Himalaje-Karakorum

Publication Year: 1976.

Himalaje-Karakorum, by Tom Piaty, ed. Warsaw, Poland, Wiedza Powszechna, 1974. 472 pages of text, with 376 pictures. Hardbound. 140 zlotys ($7.60).

I am quick to declare that I know no Polish, but the language is not an obstacle to understanding and enjoying this Polish book, the fifth of the collection “W. Skalach

i Lodach Swiata” (“Amid the Rock and Ice of the World”) This edition covers the achievements of the Poles in the mountains of the globe from 1968 to 1974. The title of this book is therefore misleading, since it is by no means confined to the mountains of Central Asia. There are fifteen chapters, three indexes (with English and Russian summaries) and a chronology, embracing in all an unusually wide geographic area of the mountains of the world, which attests to the extraordinary activity of the Poles.

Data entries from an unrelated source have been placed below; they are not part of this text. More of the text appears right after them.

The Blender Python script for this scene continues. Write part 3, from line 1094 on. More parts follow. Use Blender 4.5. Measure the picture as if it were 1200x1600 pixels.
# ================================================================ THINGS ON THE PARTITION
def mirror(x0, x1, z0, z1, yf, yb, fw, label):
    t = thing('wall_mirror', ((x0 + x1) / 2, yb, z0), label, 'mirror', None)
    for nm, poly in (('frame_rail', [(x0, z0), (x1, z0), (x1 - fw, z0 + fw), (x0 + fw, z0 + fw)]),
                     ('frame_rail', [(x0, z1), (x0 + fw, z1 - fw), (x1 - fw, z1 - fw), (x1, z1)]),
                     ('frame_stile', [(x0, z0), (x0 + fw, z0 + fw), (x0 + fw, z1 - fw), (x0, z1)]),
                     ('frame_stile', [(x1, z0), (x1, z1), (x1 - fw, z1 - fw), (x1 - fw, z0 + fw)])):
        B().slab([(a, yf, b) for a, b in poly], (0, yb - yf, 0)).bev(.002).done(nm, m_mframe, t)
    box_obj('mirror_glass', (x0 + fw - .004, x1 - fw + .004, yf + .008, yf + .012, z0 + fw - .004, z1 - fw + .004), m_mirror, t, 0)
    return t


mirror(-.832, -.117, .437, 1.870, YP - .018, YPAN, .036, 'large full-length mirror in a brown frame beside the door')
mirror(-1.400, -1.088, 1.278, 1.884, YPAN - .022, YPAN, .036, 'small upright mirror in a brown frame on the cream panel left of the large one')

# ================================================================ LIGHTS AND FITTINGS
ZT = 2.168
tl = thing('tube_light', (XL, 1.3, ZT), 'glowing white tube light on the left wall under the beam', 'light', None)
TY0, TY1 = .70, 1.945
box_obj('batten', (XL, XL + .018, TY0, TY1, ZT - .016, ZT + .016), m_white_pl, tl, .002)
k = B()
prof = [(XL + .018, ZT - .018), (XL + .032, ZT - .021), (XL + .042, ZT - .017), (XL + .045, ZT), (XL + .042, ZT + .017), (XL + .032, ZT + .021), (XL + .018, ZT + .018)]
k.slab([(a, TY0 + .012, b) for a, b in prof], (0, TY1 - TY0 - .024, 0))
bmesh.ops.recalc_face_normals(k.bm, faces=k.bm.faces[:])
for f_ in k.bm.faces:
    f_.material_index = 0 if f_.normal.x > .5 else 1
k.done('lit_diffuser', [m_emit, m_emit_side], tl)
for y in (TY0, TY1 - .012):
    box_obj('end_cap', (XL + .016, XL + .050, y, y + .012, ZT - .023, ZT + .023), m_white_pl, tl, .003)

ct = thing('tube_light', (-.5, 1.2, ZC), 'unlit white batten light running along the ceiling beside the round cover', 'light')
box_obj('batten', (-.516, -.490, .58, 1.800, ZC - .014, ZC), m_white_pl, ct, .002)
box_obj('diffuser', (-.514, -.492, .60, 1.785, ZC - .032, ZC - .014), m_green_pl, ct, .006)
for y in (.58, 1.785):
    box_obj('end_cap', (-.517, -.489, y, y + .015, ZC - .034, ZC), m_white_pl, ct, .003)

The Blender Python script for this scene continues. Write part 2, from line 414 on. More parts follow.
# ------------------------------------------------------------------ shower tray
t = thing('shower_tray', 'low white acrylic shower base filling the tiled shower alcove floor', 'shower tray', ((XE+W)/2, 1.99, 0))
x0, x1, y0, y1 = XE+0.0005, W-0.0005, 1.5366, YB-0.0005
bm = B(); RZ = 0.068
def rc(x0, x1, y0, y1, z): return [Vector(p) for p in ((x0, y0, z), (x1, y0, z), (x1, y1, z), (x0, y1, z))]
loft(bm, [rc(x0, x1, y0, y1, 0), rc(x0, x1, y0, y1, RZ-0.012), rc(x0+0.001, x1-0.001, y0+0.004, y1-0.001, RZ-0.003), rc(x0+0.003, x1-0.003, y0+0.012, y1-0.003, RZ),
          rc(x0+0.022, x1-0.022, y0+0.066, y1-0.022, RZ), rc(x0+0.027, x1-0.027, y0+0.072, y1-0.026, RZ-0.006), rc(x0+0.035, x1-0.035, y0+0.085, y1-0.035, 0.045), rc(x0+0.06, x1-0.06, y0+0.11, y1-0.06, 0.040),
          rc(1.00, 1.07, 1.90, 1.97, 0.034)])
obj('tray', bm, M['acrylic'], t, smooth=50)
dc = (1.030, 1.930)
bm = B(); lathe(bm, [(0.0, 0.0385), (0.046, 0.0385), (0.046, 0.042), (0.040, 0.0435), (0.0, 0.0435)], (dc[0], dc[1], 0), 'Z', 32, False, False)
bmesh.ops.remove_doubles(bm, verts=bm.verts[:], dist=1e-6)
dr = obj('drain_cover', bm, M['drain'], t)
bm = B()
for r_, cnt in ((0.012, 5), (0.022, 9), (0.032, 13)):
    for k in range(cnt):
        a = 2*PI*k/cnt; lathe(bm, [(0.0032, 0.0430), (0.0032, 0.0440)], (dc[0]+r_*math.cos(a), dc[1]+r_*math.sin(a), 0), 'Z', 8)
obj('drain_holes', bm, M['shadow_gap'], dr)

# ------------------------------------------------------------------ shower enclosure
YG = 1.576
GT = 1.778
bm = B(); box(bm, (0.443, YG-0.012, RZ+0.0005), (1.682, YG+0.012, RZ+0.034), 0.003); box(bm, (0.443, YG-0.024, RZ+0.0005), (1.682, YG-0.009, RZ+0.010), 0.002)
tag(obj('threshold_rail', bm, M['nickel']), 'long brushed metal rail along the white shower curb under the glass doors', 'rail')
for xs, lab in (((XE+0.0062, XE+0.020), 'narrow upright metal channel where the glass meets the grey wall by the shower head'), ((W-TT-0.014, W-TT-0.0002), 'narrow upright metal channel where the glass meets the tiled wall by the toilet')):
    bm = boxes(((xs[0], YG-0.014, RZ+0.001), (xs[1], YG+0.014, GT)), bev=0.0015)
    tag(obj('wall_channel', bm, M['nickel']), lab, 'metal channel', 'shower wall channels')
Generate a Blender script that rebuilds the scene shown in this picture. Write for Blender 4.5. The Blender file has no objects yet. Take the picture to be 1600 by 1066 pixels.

The great asset of this book, whether one knows Polish or not, is its photographs. There are 367 black and white and nine color pictures of high standards, taken by Poles among the better known ranges of the world as well as among others we rarely see photographed: Semyen (Ethiopia), Alai and Tien Shan (Russia), Altai (Mongolia), Atacama (Northern Chile), Yugoslavian and Bulgarian Alps, etc. If there is anything to complain about in this book it is the total lack of maps, a strange omission indeed. But it is a book of merits, that will please those who dream of traveling and climbing in the least known mountain ranges of the world.